В каждое научное исследование входят три умственные операции, а именно: наблюдение, гипотеза и проверка гипотезы.
Прежде всего в процессе нашего убеждения мы ставим вопрос об общей возможности исследуемого события, делаем наблюдение, прибегаем к аналогии, строим гипотезу и проверяем принятую гипотезу имеющимися фактами[5].
Наблюдение есть попытка объяснить факт, ближайшую причину явлений, о которой я составил понятие, как имевший место вне меня, есть результат произвольной деятельности нашего духа, т. е. внимания, обращенного на какие-нибудь внешние предметы или внутренние явления нашего духа. Оно, само по себе, не творит, а только констатирует. Мы ищем причинной связи логически необходимого соответствия фактов и явлений прежде через наблюдение. Чем возможнее, по нашим понятиям, данное явление, тем легче мы убеждаемся в нем на основании собранных доказательств; чем более противоречит оно нашему житейскому опыту, т. е. фактам, понятие о которых мы составили в своем уме, нашим понятиям о пределах возможного, нашим представлениям об обычном ходе вещей в мире нравственном, тем более мы будем требовать доказательств, тем труднее нам убедиться. Наконец, могут быть и такие случаи, когда самые сильные доказательства не уверят нас в том, что противоречит нашим понятиям и опыту[6].
При одинаковом количестве доказательств в одном случае мы верим, в другом не верим, смотря по тому совместим он или не совместим с установленными индукциями.
Если событие, утвержденное, напр., свидетелями, противно таким приемам индукции, как закон причинности и тяготения, то оно не заслуживает никакой веры.
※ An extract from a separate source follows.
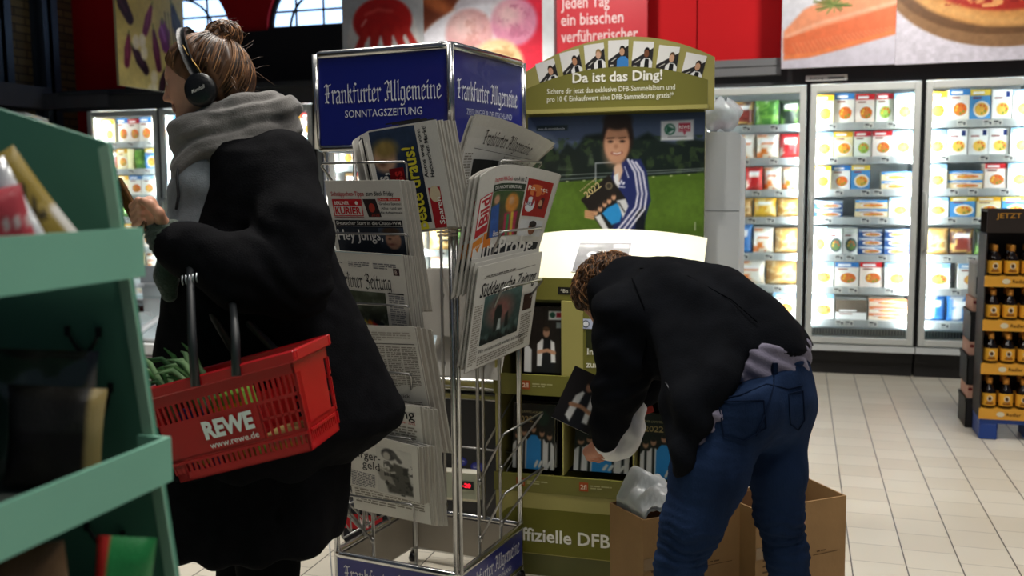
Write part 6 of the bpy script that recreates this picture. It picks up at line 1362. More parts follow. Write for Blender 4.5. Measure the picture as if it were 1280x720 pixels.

Если же оно прекословит только приблизительным обобщениям, то единственным последствием будет требование более убедительных доказательств, чем в том случае, когда событие не противоречит нашему опыту. Если вор по профессии будет обвиняться в краже, то мы удовлетворимся гораздо более слабыми доказательствами, чем в том случае, где почтенный и состоятельный обыватель будет уличаем в краже платка из кармана соседа в театре. Мы считаем такое действие последнего более необычайным, чем первого.
Крайняя необычайность преступления, напр., крайняя жестокость, важность его, естественно, возбуждает в нас желание; иметь, по возможности, более убедительные и более сильные доказательства утверждаемого факта, ибо его необычайность представляется нам невероятной.
С самого детства и до самой старости мы накапливаем опыт, богатый материал о степени возможности доверия к человеческим свидетельствам, к фактам, явлениям мира физического и нравственного, достигаем приблизительных обобщений (которые только "обыкновенно", большей частью, вообще верны и всегда допускают массу исключений, как, напр., пословицы), выводов, общих более или менее признанных наблюдений над природой человека, над степенью достоверности, как этих явлений, так и показаний людей различных профессий, классов, возрастов, характеров. Таким образом, накопляются познания, факты и выводы, общие начала в каждую эпоху, в каждом обществе всего человечества.
В общем, опыт или прямое наблюдение людей познаваемого имеют много сходного, тождественного.
Этот богатейший личный опыт не составляет, однако, чисто субъективного состояния отдельной личности. Было бы нелепо не давать веры рассказам о событиях и отвергать их на том основании, что эти факты не принадлежат к числу явлений, подтверждаемых нашим личным опытом, подобно одному сиамскому королю, не поверившему рассказу голландского посланника о том, что в Европе в известное время года вода превращается в лед, который может сдержать на себе слона.
Доверие к факту соответствует состоянию нашего ума и наших настоящих познаний. Понятие о возможном и невозможном, о вероятном и верном не суть свойства, существующие в самих фактах, а только наклонности нашего ума, так что один и тот же факт, кажущийся необходимо вероятным одному, другому кажется неизбежно невероятным, что невероятно, напр., для академика, то готентоту покажется возможным.